Sur la scène diplomatique, Erdogan s’emploie dès le début de la crise syrienne à essayer de convaincre Bachar al Assad de mettre en place des réformes afin de calmer les révoltes, ce que le dirigeant syrien ne fera pas. Ainsi, Ankara s’engage dans un premier temps pour faire tomber le régime alaouite. L’alliance de la Turquie avec les Etats-Unis, bien qu’étant un élément clé depuis la fin de la Seconde Guerre Mondiale, faiblit : les positions de Washington et d’Ankara sont radicalement différentes sur la question kurde. La Turquie refuse en effet de reconnaître le Kurdistan turc et redoute la prise de pouvoir des Kurdes qui gagnent en influence grâce à leur combat contre Daesh. Cela l’a donc menée à se ranger plutôt du côté de la Russie même si les relations entre les deux pays ont connu des troubles, en particulier en novembre 2015. La Turquie avait alors abattu un chasseur russe qui avait violé l ‘espace aérien turc. L’avion russe participait à des attaques contre les convois routiers de pétrole vendu par DAESH via la Turquie . Poutine avait alors accusé le gouvernement d ‘Erdogan de permettre et protéger les ventes illégales de pétrole de DAESH et avait dénoncé l ‘implication personnelle directe d’ Erdogan dans le trafic. Après de vives tensions les deux pays ont cependant fini par se rapprocher .
Aujourd’hui, la République de Turquie compte près de 80 millions d’habitants (parmi lesquels environ 2 millions de réfugiés syriens). La Turquie est un des pays qui comptent le plus de réfugiés syriens depuis le début de la guerre civile. Cela est devenu un véritable levier de négociations avec l’UE afin d’obtenir non seulement des fonds de plusieurs milliards d’euros, mais aussi, une certaine légitimité et une crédibilité qui sont nécessaires à Erdogan pour parfaire son autorité sur la région du Proche et Moyen-Orient. Faire partie des principaux protagonistes lors de la conférence d’Astana pour statuer sur le cessez-le-feu en Syrie était primordial pour le régime.
Enfin la question de l’adhésion de la Turquie à l’Union Européenne constitue l’une des toiles de fond de l’évolution Turque depuis la fin du XX siècle. En 1987 la Turquie avait présenté sa candidature. En 1995 elle était entrée dans une union douanière avec l’Europe qui est maintenue jusqu’ aujourd hui. En 1999 le principe d’adhésion de la Turquie avait fait un très grand pas avec l’acception de sa candidature par l’Union.
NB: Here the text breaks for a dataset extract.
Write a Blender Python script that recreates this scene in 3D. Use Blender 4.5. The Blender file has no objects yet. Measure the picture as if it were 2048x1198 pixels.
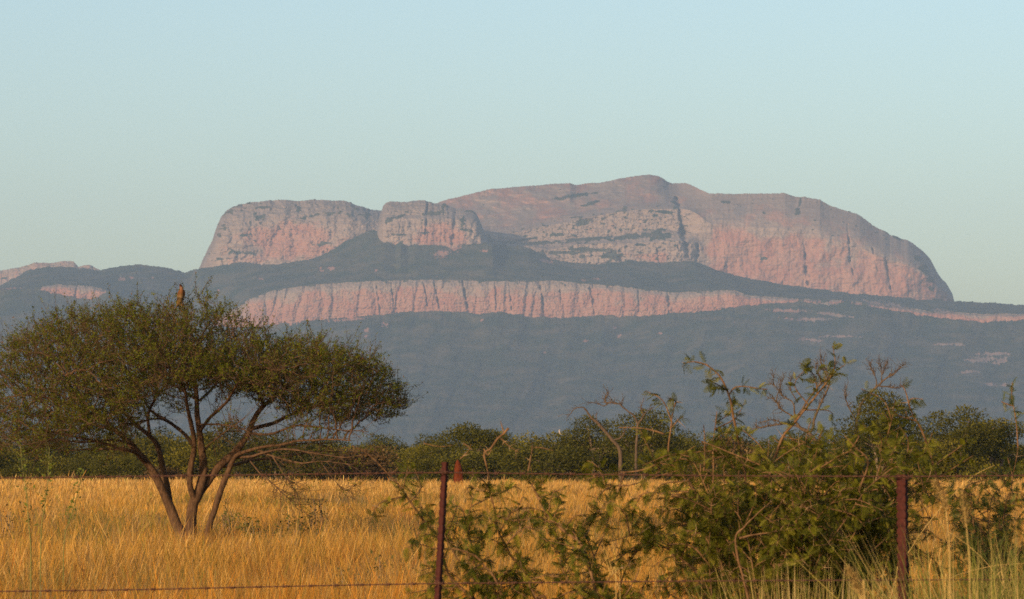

Le principe était alors établi : dès lors que la Turquie se mettrait en conformité avec les acquis communautaire elle pourrait faire partie de l’Union
Officiellement la procédure d’adhésion est encore en cours. En réalité depuis l’arrivée au pouvoir d’Erdogan c’est plutôt vers un divorce que vers un mariage que l’Europe et la Turquie s’acheminent. L’union qui avait tant laissé entendre à la Turquie qu’elle deviendrait membre a été la première à s’en détourner créant une vaste frustration turque. Le glissement de la Turquie d’Erdogan vers une certaine réislamisation et un autoritarisme a accru le fossé. Aujourd hui la perspective d’adhésion est extrêmement faible, entravée encore par le refus du gouvernement turc de reconnaitre l’existence du génocide arménien, par la possibilité du rétablissement en Turquie de la peine de mort, par le problème Kurde, par la politique de la Turquie dans le conflit Syrien. Erdogan lui-même menace de mettre fin à la demande d’adhésion et a donné un ultimatum à l ‘Europe à horizon 2023 pour une l’entrée de la Turquie à laquelle plus personne ne croit.